** Start of Stored data **

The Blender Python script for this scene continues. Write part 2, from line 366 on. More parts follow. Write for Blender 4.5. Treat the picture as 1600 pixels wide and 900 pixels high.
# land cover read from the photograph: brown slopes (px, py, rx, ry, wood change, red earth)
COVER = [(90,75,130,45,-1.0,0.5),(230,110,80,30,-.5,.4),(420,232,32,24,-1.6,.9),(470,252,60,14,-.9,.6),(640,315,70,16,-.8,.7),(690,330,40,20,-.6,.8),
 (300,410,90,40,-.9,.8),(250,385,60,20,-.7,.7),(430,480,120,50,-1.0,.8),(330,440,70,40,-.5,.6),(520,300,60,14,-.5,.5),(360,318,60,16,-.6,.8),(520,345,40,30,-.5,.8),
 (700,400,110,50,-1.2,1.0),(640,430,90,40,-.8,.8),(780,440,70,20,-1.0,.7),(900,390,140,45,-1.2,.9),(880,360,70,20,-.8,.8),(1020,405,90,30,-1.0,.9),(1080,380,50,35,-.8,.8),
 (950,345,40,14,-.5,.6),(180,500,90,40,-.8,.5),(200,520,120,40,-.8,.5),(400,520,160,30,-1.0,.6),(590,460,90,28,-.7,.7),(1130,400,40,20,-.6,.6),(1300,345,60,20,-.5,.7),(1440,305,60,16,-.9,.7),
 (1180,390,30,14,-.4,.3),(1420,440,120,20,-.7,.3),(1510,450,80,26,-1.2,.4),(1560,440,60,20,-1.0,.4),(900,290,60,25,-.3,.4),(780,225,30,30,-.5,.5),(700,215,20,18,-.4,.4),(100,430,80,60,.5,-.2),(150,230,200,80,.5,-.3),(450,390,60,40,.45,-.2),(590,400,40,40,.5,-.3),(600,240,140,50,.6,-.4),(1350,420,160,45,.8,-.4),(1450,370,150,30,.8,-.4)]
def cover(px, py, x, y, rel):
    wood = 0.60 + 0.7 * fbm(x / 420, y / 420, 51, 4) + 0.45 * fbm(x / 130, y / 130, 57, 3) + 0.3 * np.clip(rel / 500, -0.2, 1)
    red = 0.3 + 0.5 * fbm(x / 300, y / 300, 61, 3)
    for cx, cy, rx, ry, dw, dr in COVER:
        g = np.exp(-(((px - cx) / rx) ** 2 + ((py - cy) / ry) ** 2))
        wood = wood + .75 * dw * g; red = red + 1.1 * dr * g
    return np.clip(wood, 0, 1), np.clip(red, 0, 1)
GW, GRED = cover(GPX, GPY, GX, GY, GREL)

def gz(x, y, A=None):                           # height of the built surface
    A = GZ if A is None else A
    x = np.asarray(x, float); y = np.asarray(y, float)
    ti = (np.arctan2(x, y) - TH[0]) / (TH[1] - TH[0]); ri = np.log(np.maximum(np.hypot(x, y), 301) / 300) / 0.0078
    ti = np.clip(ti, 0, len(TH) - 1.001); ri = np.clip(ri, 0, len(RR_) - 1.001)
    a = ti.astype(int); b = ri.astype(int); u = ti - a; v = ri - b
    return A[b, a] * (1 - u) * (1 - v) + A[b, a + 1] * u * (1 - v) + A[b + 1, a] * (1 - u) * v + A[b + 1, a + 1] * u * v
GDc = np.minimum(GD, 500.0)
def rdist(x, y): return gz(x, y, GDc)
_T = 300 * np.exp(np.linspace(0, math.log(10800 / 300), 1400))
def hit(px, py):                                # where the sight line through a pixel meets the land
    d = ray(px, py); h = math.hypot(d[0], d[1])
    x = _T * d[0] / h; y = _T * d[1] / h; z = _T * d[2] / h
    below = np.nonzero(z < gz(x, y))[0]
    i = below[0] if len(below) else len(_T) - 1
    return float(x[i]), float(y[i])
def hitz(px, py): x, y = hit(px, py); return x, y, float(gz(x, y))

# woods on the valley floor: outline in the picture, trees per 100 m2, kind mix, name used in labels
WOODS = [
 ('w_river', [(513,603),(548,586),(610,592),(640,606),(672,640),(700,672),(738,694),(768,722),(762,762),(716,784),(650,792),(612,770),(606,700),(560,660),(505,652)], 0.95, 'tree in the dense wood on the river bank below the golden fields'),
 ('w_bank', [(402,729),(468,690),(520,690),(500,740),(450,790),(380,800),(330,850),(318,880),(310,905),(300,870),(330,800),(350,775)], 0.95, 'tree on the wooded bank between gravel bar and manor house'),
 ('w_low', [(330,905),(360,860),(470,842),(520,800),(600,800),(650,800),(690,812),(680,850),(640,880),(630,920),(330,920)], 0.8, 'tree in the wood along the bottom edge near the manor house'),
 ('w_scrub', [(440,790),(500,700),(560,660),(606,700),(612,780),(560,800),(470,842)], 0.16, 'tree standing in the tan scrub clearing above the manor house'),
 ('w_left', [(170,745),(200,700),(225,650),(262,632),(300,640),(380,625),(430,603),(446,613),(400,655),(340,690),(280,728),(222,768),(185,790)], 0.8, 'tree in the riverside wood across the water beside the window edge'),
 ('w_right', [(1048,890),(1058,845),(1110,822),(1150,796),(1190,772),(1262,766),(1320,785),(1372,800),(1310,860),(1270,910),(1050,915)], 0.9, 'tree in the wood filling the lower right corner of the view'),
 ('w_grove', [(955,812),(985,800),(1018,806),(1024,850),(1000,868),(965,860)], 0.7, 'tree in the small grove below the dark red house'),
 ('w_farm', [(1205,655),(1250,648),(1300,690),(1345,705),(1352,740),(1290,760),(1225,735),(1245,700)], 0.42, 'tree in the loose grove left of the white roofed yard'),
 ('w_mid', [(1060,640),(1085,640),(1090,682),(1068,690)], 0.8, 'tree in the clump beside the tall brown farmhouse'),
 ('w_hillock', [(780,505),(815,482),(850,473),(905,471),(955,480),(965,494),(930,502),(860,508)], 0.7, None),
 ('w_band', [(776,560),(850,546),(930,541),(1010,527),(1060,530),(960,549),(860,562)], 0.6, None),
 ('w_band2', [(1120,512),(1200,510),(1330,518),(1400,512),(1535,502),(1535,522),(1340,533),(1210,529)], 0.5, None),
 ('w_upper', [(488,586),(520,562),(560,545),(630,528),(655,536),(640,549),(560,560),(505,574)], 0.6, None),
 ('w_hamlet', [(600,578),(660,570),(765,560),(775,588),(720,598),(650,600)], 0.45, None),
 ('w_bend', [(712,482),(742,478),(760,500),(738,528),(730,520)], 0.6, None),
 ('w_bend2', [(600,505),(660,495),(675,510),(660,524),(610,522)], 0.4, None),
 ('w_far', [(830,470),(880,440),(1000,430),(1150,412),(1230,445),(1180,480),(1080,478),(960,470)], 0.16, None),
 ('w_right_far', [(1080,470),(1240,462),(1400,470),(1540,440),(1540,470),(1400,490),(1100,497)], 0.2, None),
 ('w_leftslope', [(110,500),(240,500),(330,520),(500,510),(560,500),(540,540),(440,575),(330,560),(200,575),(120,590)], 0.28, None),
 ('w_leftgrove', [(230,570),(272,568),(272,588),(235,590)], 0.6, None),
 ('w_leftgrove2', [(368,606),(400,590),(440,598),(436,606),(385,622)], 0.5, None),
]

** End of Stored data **

■ The problem ■
The whole listing above needs to be written out again exactly.

■ Reply to the exercise ■
The Blender Python script for this scene continues. Write part 2, from line 366 on. More parts follow. Write for Blender 4.5. Treat the picture as 1600 pixels wide and 900 pixels high.
# land cover read from the photograph: brown slopes (px, py, rx, ry, wood change, red earth)
COVER = [(90,75,130,45,-1.0,0.5),(230,110,80,30,-.5,.4),(420,232,32,24,-1.6,.9),(470,252,60,14,-.9,.6),(640,315,70,16,-.8,.7),(690,330,40,20,-.6,.8),
 (300,410,90,40,-.9,.8),(250,385,60,20,-.7,.7),(430,480,120,50,-1.0,.8),(330,440,70,40,-.5,.6),(520,300,60,14,-.5,.5),(360,318,60,16,-.6,.8),(520,345,40,30,-.5,.8),
 (700,400,110,50,-1.2,1.0),(640,430,90,40,-.8,.8),(780,440,70,20,-1.0,.7),(900,390,140,45,-1.2,.9),(880,360,70,20,-.8,.8),(1020,405,90,30,-1.0,.9),(1080,380,50,35,-.8,.8),
 (950,345,40,14,-.5,.6),(180,500,90,40,-.8,.5),(200,520,120,40,-.8,.5),(400,520,160,30,-1.0,.6),(590,460,90,28,-.7,.7),(1130,400,40,20,-.6,.6),(1300,345,60,20,-.5,.7),(1440,305,60,16,-.9,.7),
 (1180,390,30,14,-.4,.3),(1420,440,120,20,-.7,.3),(1510,450,80,26,-1.2,.4),(1560,440,60,20,-1.0,.4),(900,290,60,25,-.3,.4),(780,225,30,30,-.5,.5),(700,215,20,18,-.4,.4),(100,430,80,60,.5,-.2),(150,230,200,80,.5,-.3),(450,390,60,40,.45,-.2),(590,400,40,40,.5,-.3),(600,240,140,50,.6,-.4),(1350,420,160,45,.8,-.4),(1450,370,150,30,.8,-.4)]
def cover(px, py, x, y, rel):
    wood = 0.60 + 0.7 * fbm(x / 420, y / 420, 51, 4) + 0.45 * fbm(x / 130, y / 130, 57, 3) + 0.3 * np.clip(rel / 500, -0.2, 1)
    red = 0.3 + 0.5 * fbm(x / 300, y / 300, 61, 3)
    for cx, cy, rx, ry, dw, dr in COVER:
        g = np.exp(-(((px - cx) / rx) ** 2 + ((py - cy) / ry) ** 2))
        wood = wood + .75 * dw * g; red = red + 1.1 * dr * g
    return np.clip(wood, 0, 1), np.clip(red, 0, 1)
GW, GRED = cover(GPX, GPY, GX, GY, GREL)

def gz(x, y, A=None):                           # height of the built surface
    A = GZ if A is None else A
    x = np.asarray(x, float); y = np.asarray(y, float)
    ti = (np.arctan2(x, y) - TH[0]) / (TH[1] - TH[0]); ri = np.log(np.maximum(np.hypot(x, y), 301) / 300) / 0.0078
    ti = np.clip(ti, 0, len(TH) - 1.001); ri = np.clip(ri, 0, len(RR_) - 1.001)
    a = ti.astype(int); b = ri.astype(int); u = ti - a; v = ri - b
    return A[b, a] * (1 - u) * (1 - v) + A[b, a + 1] * u * (1 - v) + A[b + 1, a] * (1 - u) * v + A[b + 1, a + 1] * u * v
GDc = np.minimum(GD, 500.0)
def rdist(x, y): return gz(x, y, GDc)
_T = 300 * np.exp(np.linspace(0, math.log(10800 / 300), 1400))
def hit(px, py):                                # where the sight line through a pixel meets the land
    d = ray(px, py); h = math.hypot(d[0], d[1])
    x = _T * d[0] / h; y = _T * d[1] / h; z = _T * d[2] / h
    below = np.nonzero(z < gz(x, y))[0]
    i = below[0] if len(below) else len(_T) - 1
    return float(x[i]), float(y[i])
def hitz(px, py): x, y = hit(px, py); return x, y, float(gz(x, y))

# woods on the valley floor: outline in the picture, trees per 100 m2, kind mix, name used in labels
WOODS = [
 ('w_river', [(513,603),(548,586),(610,592),(640,606),(672,640),(700,672),(738,694),(768,722),(762,762),(716,784),(650,792),(612,770),(606,700),(560,660),(505,652)], 0.95, 'tree in the dense wood on the river bank below the golden fields'),
 ('w_bank', [(402,729),(468,690),(520,690),(500,740),(450,790),(380,800),(330,850),(318,880),(310,905),(300,870),(330,800),(350,775)], 0.95, 'tree on the wooded bank between gravel bar and manor house'),
 ('w_low', [(330,905),(360,860),(470,842),(520,800),(600,800),(650,800),(690,812),(680,850),(640,880),(630,920),(330,920)], 0.8, 'tree in the wood along the bottom edge near the manor house'),
 ('w_scrub', [(440,790),(500,700),(560,660),(606,700),(612,780),(560,800),(470,842)], 0.16, 'tree standing in the tan scrub clearing above the manor house'),
 ('w_left', [(170,745),(200,700),(225,650),(262,632),(300,640),(380,625),(430,603),(446,613),(400,655),(340,690),(280,728),(222,768),(185,790)], 0.8, 'tree in the riverside wood across the water beside the window edge'),
 ('w_right', [(1048,890),(1058,845),(1110,822),(1150,796),(1190,772),(1262,766),(1320,785),(1372,800),(1310,860),(1270,910),(1050,915)], 0.9, 'tree in the wood filling the lower right corner of the view'),
 ('w_grove', [(955,812),(985,800),(1018,806),(1024,850),(1000,868),(965,860)], 0.7, 'tree in the small grove below the dark red house'),
 ('w_farm', [(1205,655),(1250,648),(1300,690),(1345,705),(1352,740),(1290,760),(1225,735),(1245,700)], 0.42, 'tree in the loose grove left of the white roofed yard'),
 ('w_mid', [(1060,640),(1085,640),(1090,682),(1068,690)], 0.8, 'tree in the clump beside the tall brown farmhouse'),
 ('w_hillock', [(780,505),(815,482),(850,473),(905,471),(955,480),(965,494),(930,502),(860,508)], 0.7, None),
 ('w_band', [(776,560),(850,546),(930,541),(1010,527),(1060,530),(960,549),(860,562)], 0.6, None),
 ('w_band2', [(1120,512),(1200,510),(1330,518),(1400,512),(1535,502),(1535,522),(1340,533),(1210,529)], 0.5, None),
 ('w_upper', [(488,586),(520,562),(560,545),(630,528),(655,536),(640,549),(560,560),(505,574)], 0.6, None),
 ('w_hamlet', [(600,578),(660,570),(765,560),(775,588),(720,598),(650,600)], 0.45, None),
 ('w_bend', [(712,482),(742,478),(760,500),(738,528),(730,520)], 0.6, None),
 ('w_bend2', [(600,505),(660,495),(675,510),(660,524),(610,522)], 0.4, None),
 ('w_far', [(830,470),(880,440),(1000,430),(1150,412),(1230,445),(1180,480),(1080,478),(960,470)], 0.16, None),
 ('w_right_far', [(1080,470),(1240,462),(1400,470),(1540,440),(1540,470),(1400,490),(1100,497)], 0.2, None),
 ('w_leftslope', [(110,500),(240,500),(330,520),(500,510),(560,500),(540,540),(440,575),(330,560),(200,575),(120,590)], 0.28, None),
 ('w_leftgrove', [(230,570),(272,568),(272,588),(235,590)], 0.6, None),
 ('w_leftgrove2', [(368,606),(400,590),(440,598),(436,606),(385,622)], 0.5, None),
]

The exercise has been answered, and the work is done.